Фото: Awarenessact.com 

Можно вспомнить о том, как описывается Новый Иерусалим в Книге Откровения. Речь идет о городе, где стены сделаны из жемчужин. Если понимать это буквально, то получится, что Новый Иерусалим — это гигантский ювелирный магазин. Понятное дело, что речь идет о некой реальности, недоступной человеку падшему, но говорится о ней все-таки в категориях чувственных.

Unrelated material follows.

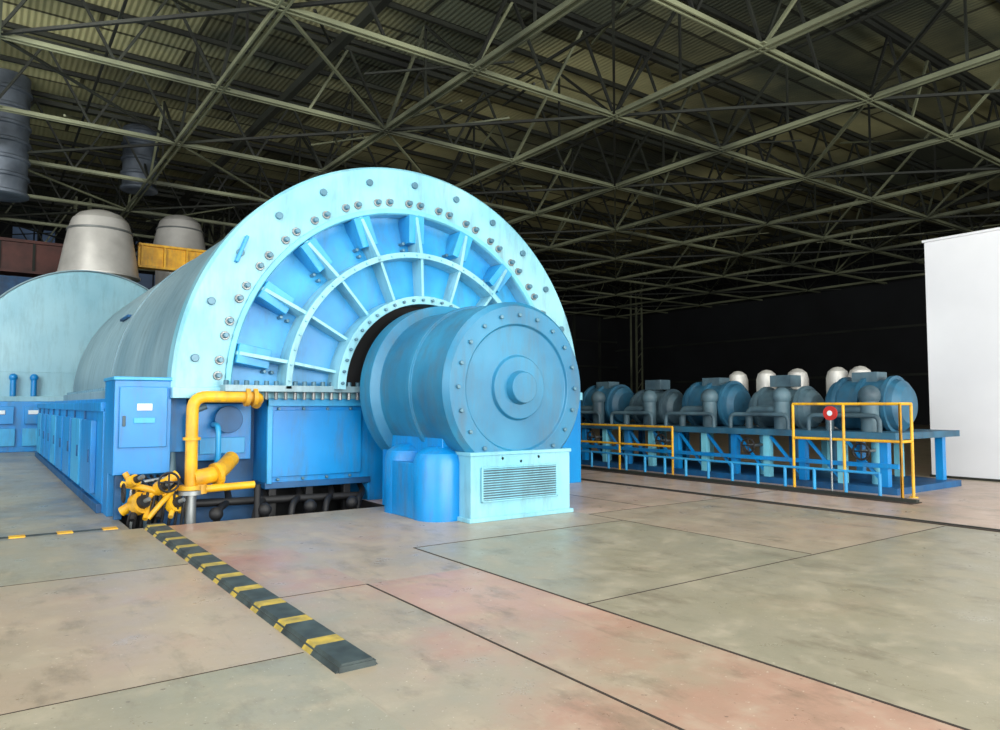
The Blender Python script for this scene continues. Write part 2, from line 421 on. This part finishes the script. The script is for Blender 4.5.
# ---------------------------------------------------------------- second machine behind
t=B('low_pressure_turbine')
tx,tz=3.2,2.75
t.lathe('hood',[(3.74,30.2),(3.74,43)],(tx,tz),'y',0,PI,72)
t.lathe('hood',[(.01,30.0),(3.55,30.0),(3.72,30.06),(3.74,30.2)],(tx,tz),'y',0,PI,72)
t.lathe('case',[(3.76,30.12),(3.80,30.12),(3.80,30.3),(3.74,30.3)],(tx,tz),'y',0,PI,72)
t.box('hood',tx-3.74,tx+3.74,30.0,43,1.85,tz)
t.box('hood',-1.0,6.95,29.7,43,1.72,1.9)
t.box('blue',-1.2,6.95,29.6,43,0,1.72)
for x in (-1.0,.1,1.2,2.3): 
    t.box('face',x,x+.9,29.52,29.6,.2,.8); t.box('blue',x+.05,x+.85,29.50,29.6,.95,1.55)
    t.box('lab',x+.15,x+.6,29.47,29.5,1.28,1.42)
for x in (-.6,.2,.9,1.5):
    t.cyl('blue',(x,29.8,1.9),(x,29.8,2.5),.09,n=12); t.ball('blue',(x,29.8,2.55),.13)
t.done(bev=.015)
def dome(cx,cy,zb,r,hh,base=None):
    d=B('silver_steam_dome')
    pr=[(r*1.03,zb),(r*1.03,zb+.08),(r,zb+.1),(r*.88,zb+hh*.42),(r*.78,zb+hh*.7),(r*.70,zb+hh*.84),(r*.54,zb+hh*.93),(r*.28,zb+hh*.985),(.01,zb+hh)]
    if base is not None: pr=[(r*.8,base),(r*.8,zb)]+pr
    d.lathe('silver',pr,(cx,cy),'z',n=48)
    d.lathe('steel',[(r*.80,zb+hh*.66),(r*.83,zb+hh*.66),(r*.82,zb+hh*.69),(r*.78,zb+hh*.69)],(cx,cy),'z',n=48)
    return d.done(ang=25)
dome(3.75,33,6.75,1.46,2.75,6.3)
dome(8.2,40,8.9,1.40,2.6,0)
yb=B('yellow_lifting_beam')
yb.box('yel',5.3,8.6,33.9,34.1,7.55,8.5)
yb.box('yel',5.3,8.6,33.75,34.25,8.45,8.55); yb.box('yel',5.3,8.6,33.75,34.25,7.5,7.6)
for x in (5.4,6.3,7.2,8.2): yb.box('yel',x,x+.08,33.76,34.24,7.6,8.45)
yb.box('yel',8.0,8.3,33.85,34.15,0,7.5)
yb.done()
cg=B('crane_girder')
cg.box('rust',-20,5.6,45,46,8.6,10.1); cg.box('rust',-20,5.6,44.8,46.2,10.1,10.25); cg.box('rust',-20,5.6,44.8,46.2,8.5,8.62)
x=-19
while x<5: cg.box('truss2',x,x+.12,44.9,45,8.6,10.1); x+=1.5
for x in (-18,-8,5): cg.box('truss2',x,x+.6,45.2,45.8,0,8.6)
cg.box('dblue',-6,3.2,44.95,45.5,6.4,8.3)
cg.done(smooth=False)

for (dx,dy,r,z0,z1) in ((.45,35,.85,10.0,14.95),(5.9,38,.75,11.9,14.95)):
    d=B('ventilation_duct')
    pr=[];z=z0
    while z<z1-.2: pr+=[(r,z),(r+.08,z+.04),(r+.08,z+.14),(r,z+.2)]; z+=.7
    pr.append((r,z1)); pr=[(.02,z0),(r*.6,z0)]+pr
    d.lathe('duct',pr,(dx,dy),'z',n=32)
    d.done()

# ---------------------------------------------------------------- roof
def roof_mat():
    m=bpy.data.materials.new('roof_sheet_olive'); m.use_nodes=True
    nt=m.node_tree;N=nt.nodes;L=nt.links;b=N['Principled BSDF']; b.inputs['Roughness'].default_value=.75
    tc=N.new('ShaderNodeTexCoord')
    n=N.new('ShaderNodeTexNoise'); n.inputs['Scale'].default_value=.1; n.inputs['Detail'].default_value=7
    L.new(tc.outputs['Object'],n.inputs['Vector'])
    r=N.new('ShaderNodeValToRGB'); r.color_ramp.elements[0].position=.40; r.color_ramp.elements[1].position=.60
    r.color_ramp.elements[0].color=lin((104,112,94)); r.color_ramp.elements[1].color=lin((226,222,166))
    L.new(n.outputs['Fac'],r.inputs['Fac'])
    br=N.new('ShaderNodeTexBrick'); br.inputs['Scale'].default_value=1; br.inputs['Brick Width'].default_value=6; br.inputs['Row Height'].default_value=1.5
    br.inputs['Color1'].default_value=(1,1,1,1); br.inputs['Color2'].default_value=(.28,.28,.28,1); br.inputs['Mortar'].default_value=(.06,.06,.06,1); br.inputs['Mortar Size'].default_value=.08
    L.new(tc.outputs['Object'],br.inputs['Vector'])
    x=N.new('ShaderNodeMix'); x.data_type='RGBA'; x.blend_type='MULTIPLY'; x.inputs[0].default_value=.92
    L.new(r.outputs[0],x.inputs[6]); L.new(br.outputs[0],x.inputs[7]); L.new(x.outputs[2],b.inputs['Base Color'])
    w=N.new('ShaderNodeTexWave'); w.inputs['Scale'].default_value=1.6; L.new(tc.outputs['Object'],w.inputs['Vector'])
    bp=N.new('ShaderNodeBump'); bp.inputs['Strength'].default_value=.3; bp.inputs['Distance'].default_value=.1
    L.new(w.outputs['Fac'],bp.inputs['Height']); L.new(bp.outputs['Normal'],b.inputs['Normal'])
    return m
M['roof']=roof_mat()
c=B('ceiling'); c.box('roof',X0,X1,Y0,Y1,15.0,15.2); c.done(smooth=False)
r=B('roof_truss_framework')
ZL,ZU=11.9,14.6
xs=list(range(-18,61,6)); ys=list(range(-12,61,6))
R=random.random
for yv in ys:
    # double-angle lower chord
    for o in (-.09,.09): r.beam('truss',(X0,yv+o,ZL),(X1,yv+o,ZL),.05,.13)
    r.beam('truss2',(X0,yv,ZU),(X1,yv,ZU),.16,.18)
    x=-21
    while x<60:
        if R()<.85:
            r.beam('truss' if R()<.3 else 'truss2',(x,yv,ZL),(x+1.5,yv,ZU),.08); r.beam('truss2',(x+1.5,yv,ZU),(x+3,yv,ZL),.08)
        x+=3
for xv in xs:
    for o in (-.11,.11): r.beam('truss',(xv+o,Y0,ZL),(xv+o,Y1,ZL),.06,.15)
    r.beam('truss2',(xv+3,Y0,ZL+1.2),(xv+3,Y1,ZL+1.2),.08)
    for a in ys[:-1]:
        r.box('truss',xv-.3,xv+.3,a-.25,a+.25,ZL-.02,ZL+.02)
        r.beam('truss2',(xv,a,ZL),(xv,a+3,ZU),.09); r.beam('truss' if R()<.35 else 'truss2',(xv,a+3,ZU),(xv,a+6,ZL),.09)
        r.beam('truss2',(xv,a+3,ZL),(xv,a+3,ZU),.07)
        if (a//6+xv//6)%2==0:
            r.beam('truss' if R()<.6 else 'truss2',(xv,a,ZL),(xv+6,a+6,ZL),.08)
        else:
            r.beam('truss2',(xv+6,a,ZL),(xv,a+6,ZL),.09)
        if R()<.6:
            r.beam('truss' if R()<.5 else 'truss2',(xv+random.uniform(0,3),a,ZL+.2),(xv+random.uniform(3,6),a+6,ZU-.4),.07)
for k in range(0,80,3):
    yv=Y0+k
    r.beam('truss2',(X0,yv,14.9),(X1,yv,14.9),.12,.16)
for xv in (-9,9,27,45):
    r.beam('truss2',(xv,Y0,13.2),(xv,Y1,13.2),.24,.3)
for i in range(34):
    xx=random.uniform(-5,50);yy=random.uniform(10,50)
    r.beam('truss' if i%2 else 'truss2',(xx,yy,ZL+random.uniform(0,.3)),(xx+random.uniform(-5,8),yy+random.uniform(3,9),ZL+random.uniform(0,2)),.06)
r.done(smooth=False)

col=B('steel_columns')
for xv in (-18,-9,4.6,13,24,40,56):
    yv=53
    for dx in (0,.8):
        for dy in (0,.8): col.beam('truss',(xv+dx,yv+dy,0),(xv+dx,yv+dy,15),.14)
    z=0
    while z<14.5:
        col.beam('truss',(xv,yv,z),(xv+.8,yv,z+.8),.06); col.beam('truss2',(xv+.8,yv,z+.8),(xv,yv,z+1.6),.06); z+=1.6
col.done(smooth=False)

# ---------------------------------------------------------------- walls
w=B('wall_far'); w.box('wall',X0,X1,Y1,Y1+.3,0,15)
x=X0+1
while x<X1: w.box('truss2',x,x+.3,Y1-.2,Y1,0,15); x+=4
for z in (6,9,12): w.box('truss2',X0,X1,Y1-.15,Y1,z,z+.2)
w.done(smooth=False)
for i,x in enumerate((-3,1,5,9,13)):
    w=B('window_%d'%(i+1)); w.box('glass',x+.5,x+3.1,Y1-.08,Y1-.02,9.4,14.4)
    for q in range(1,4): w.box('wall',x+.5,x+3.1,Y1-.12,Y1-.08,9.4+q*1.25,9.5+q*1.25)
    w.box('wall',x+1.75,x+1.85,Y1-.12,Y1-.08,9.4,14.4)
    w.done(smooth=False)
w=B('wall_right'); w.box('wall',X1,X1+.3,Y0,Y1,0,15)
for z in (4,8,12): w.box('truss2',X1-.15,X1,Y0,Y1,z,z+.2)
w.done(smooth=False)
w=B('wall_left'); w.box('wall',X0-.3,X0,14,Y1,0,15); w.box('wall',X0-.3,X0,Y0,14,0,1.2); w.box('wall',X0-.3,X0,Y0,14,13,15)
for yv in range(-18,14,4): w.box('wall',X0-.3,X0,yv,yv+.4,1.2,13)
w.done(smooth=False)
w=B('wall_back'); w.box('wall',X0,X1,Y0-.3,Y0,0,1.2); w.box('wall',X0,X1,Y0-.3,Y0,13,15); w.box('wall',26,X1,Y0-.3,Y0,1.2,13)
for xv in range(-22,27,4): w.box('wall',xv,xv+.4,Y0-.3,Y0,1.2,13)
w.done(smooth=False)

w=B('white_enclosure')
w.box('white',17.3,24,-6,7.5,0,5.3)
w.box('truss2',17.27,24.05,-6.03,7.53,0,.05); w.box('white',17.27,24.05,-6.05,7.54,5.28,5.34)
w.done(bev=.01)

# ---------------------------------------------------------------- auxiliary machinery row
a=B('auxiliary_pump_skid')
a.box('dblue',13.2,15.8,6.3,17,0,.12)
y=6.5;i=0
while y<17:
    for x in (13.3,15.5):
        a.box('rib' if i%2 else 'blue',x,x+.14,y,y+.14,.1,1.0)
    a.beam('blue',(13.36,y+.07,.15),(13.36,y+.8,.95),.05)
    a.cyl('rib' if i%3==0 else 'dull2',(13.75,y+.4,.12),(13.75,y+.4,1.0),.11,n=16)
    if i%3==0: a.wheel('blk',(13.15,y+.4,.75),.15,'x',.02); a.cyl('steel',(13.15,y+.4,.75),(13.75,y+.4,.75),.03)
    y+=.8;i+=1
a.box('dull2',13.2,15.8,6.3,17,.98,1.1)
a.beam('blue',(13.3,6.3,.5),(13.3,17,.5),.08)
y=6.6;i=0
while y<16.4:
    L=1.5; r0=.42 if i%2 else .5
    kk='dull' if i%2 else 'dull2'
    a.lathe(kk,[(.01,y),(r0*.7,y),(r0*.95,y+.1),(r0,y+.2),(r0,y+L-.2),(r0*.95,y+L-.1),(r0*.7,y+L),(.01,y+L)],(14.4,1.1+r0),'y',n=32)
    for q in (.25,.75,1.2): a.lathe(kk,[(r0,y+q-.04),(r0+.07,y+q-.04),(r0+.07,y+q+.04),(r0,y+q+.04)],(14.4,1.1+r0),'y',n=32)
    a.cyl('dull',(13.7,y+.4,1.1),(13.7,y+.4,1.75),.16); a.ball('dull',(13.7,y+.4,1.78),.2)
    a.tube('dull',[(13.7,y+.4,1.5),(13.7,y+1.2,1.5),(13.7,y+1.2,1.1)],.08)
    a.tube('dull',[(13.45,y+.1,1.1),(13.45,y+.1,1.4),(13.45,y+1.5,1.4),(13.45,y+1.5,1.1)],.045)
    a.box('dull',14.2,14.6,y+.5,y+1.0,2.0,2.25)
    y+=1.85;i+=1
for (x,y) in ((15.2,9.4),(15.2,10.2),(15.2,11.0),(15.3,8.0),(15.3,8.5)):
    a.lathe('silver',[(.24,1.1),(.24,2.2),(.2,2.34),(.1,2.42),(.01,2.44)],(x,y),'z',n=24)
a.done()

hr=B('yellow_handrail')
def rail(pts,zt,posts=1.2,k='yel'):
    pts=[Vector(p) for p in pts]
    for A,Bq in zip(pts,pts[1:]):
        for z in (zt,zt*.6): hr.cyl(k,(A.x,A.y,z),(Bq.x,Bq.y,z),.026,n=10)
        n=max(1,round((Bq-A).length/posts))
        for i in range(n+1):
            q=A.lerp(Bq,i/n); hr.cyl(k,(q.x,q.y,0),(q.x,q.y,zt),.026,n=10); hr.cyl(k,(q.x,q.y,0),(q.x,q.y,.02),.07,n=12)
rail([(13.15,6.0,0),(12.75,6.0,0),(12.75,8.0,0)],1.62,1.0)
rail([(12.75,11,0),(12.75,16,0)],1.1,1.6)
hr.done()
s=B('round_warning_sign')
s.cyl('red',(12.69,7.2,1.45),(12.65,7.2,1.45),.13,n=28); s.cyl('lab',(12.65,7.2,1.45),(12.645,7.2,1.45),.05,n=20)
s.cyl('steel',(12.67,7.2,0),(12.67,7.2,1.4),.018)
s.done()
k=B('blue_guard_fence')
y=6.3
while y<15: k.cyl('face',(12.6,y,0),(12.6,y,.42),.03,n=10); y+=.6
k.cyl('face',(12.6,6.3,.42),(12.6,15,.42),.025,n=10)
k.done()
rt=B('floor_rail_track')
rt.box('truss2',12.36,12.46,5.6,24,0,.06); rt.box('joint',12.2,12.55,5.6,24,0,.012)
rt.done(smooth=False)

# ---------------------------------------------------------------- lights
def area(name,loc,tgt,sx,sy,p,colr=(1,1,1)):
    l=bpy.data.lights.new(name,'AREA'); l.shape='RECTANGLE'; l.size=sx; l.size_y=sy; l.energy=p; l.color=colr
    o=bpy.data.objects.new(name,l); sc.collection.objects.link(o); o.location=loc
    o.rotation_euler=(Vector(tgt)-Vector(loc)).to_track_quat('-Z','Y').to_euler()
area('window_daylight_back',(2,-17,7),(6,12,2.5),34,11,3100,(.98,.99,1))
area('window_daylight_left',(-21,3,7),(4,24,4),28,11,5600,(.95,.98,1))
area('hall_fill_light',(3,3,11.5),(4,6,0),10,10,1250,(1,.99,.96))  # unseen overhead panel added to strengthen light on floor and generator
area('hall_fill_light.001',(-7,19,11),(3,31,4),8,8,1600,(1,.99,.96))  # added out of view to brighten the end face of the rear turbine
area('roof_fill_light',(12,-13,4),(18,8,15),30,5,6500,(1,1,.94))  # fill added behind the camera to brighten the roof, no real fixture
wd=bpy.data.worlds.new('world'); sc.world=wd; wd.use_nodes=True
bg=wd.node_tree.nodes['Background']; bg.inputs[0].default_value=(.88,.94,1,1); bg.inputs[1].default_value=.7

cam=bpy.data.cameras.new('camera'); co=bpy.data.objects.new('camera',cam); sc.collection.objects.link(co)
co.location=(0,0,1.6); co.rotation_euler=(math.radians(93.18),0,math.radians(-35.8))
cam.lens=25.92; cam.sensor_width=36; cam.clip_end=300
sc.camera=co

То же самое — с историей с сотворением мира. Мне кажется, не стоит цепляться буквально за образы, которые использованы в первых трех главах Книги Бытия, и в словах «сотворил Бог гадов и скотов» обязательно усматривать указание на динозавров и млекопитающих. Надо смотреть на основной месседж этого текста, а он довольно очевиден: Бог сотворил мир хорошим весьма, потом произошло нечто по вине человека, из-за чего мир стал недружелюбным местом, где надо трудиться, добывая хлеб в поте лица, где женщины рожают в муках. Вспомним слова, адресованные падшему Адаму: «Проклята земля за тебя». Каким мир был до грехопадения, мы точно сказать не можем. Точно так же мы не можем сказать, каким мир будет после того, как мертвые воскреснут.

— Есть ещё один момент. Вы пишете, что Адам — это не австралопитек, не питекантроп, не неандерталец и вообще Адама не было в земной истории, которая нам известна. Но в православии всё-таки признаётся, что человек от животных отличается бессмертной душой. В какой момент эволюции эта душа даётся человеку?

— Я не сторонник механического подхода, который любят теистические эволюционисты: есть обезьяна, в какой-то момент Бог в нее вдувает бессмертную душу и она становится человеком. Мне эта терминология применительно к сугубо земным вещам не очень близка. Сразу рождаются неправильные с богословской точки зрения представления, что есть бестелесная душа, которая откуда-то ниспадает и в качестве наказания воплощается в тело. Так мы приходим к совершенно нехристианской антропологии, которая, к слову, осуждена V Вселенским Собором. Я бы предпочитал говорить о том, что в определенный момент люди находят себя за пределами рая в окружении падшего мира, уже не в ангелоподобном, а в животном теле. Как если бы вы заснули и проснулись в совсем другом месте.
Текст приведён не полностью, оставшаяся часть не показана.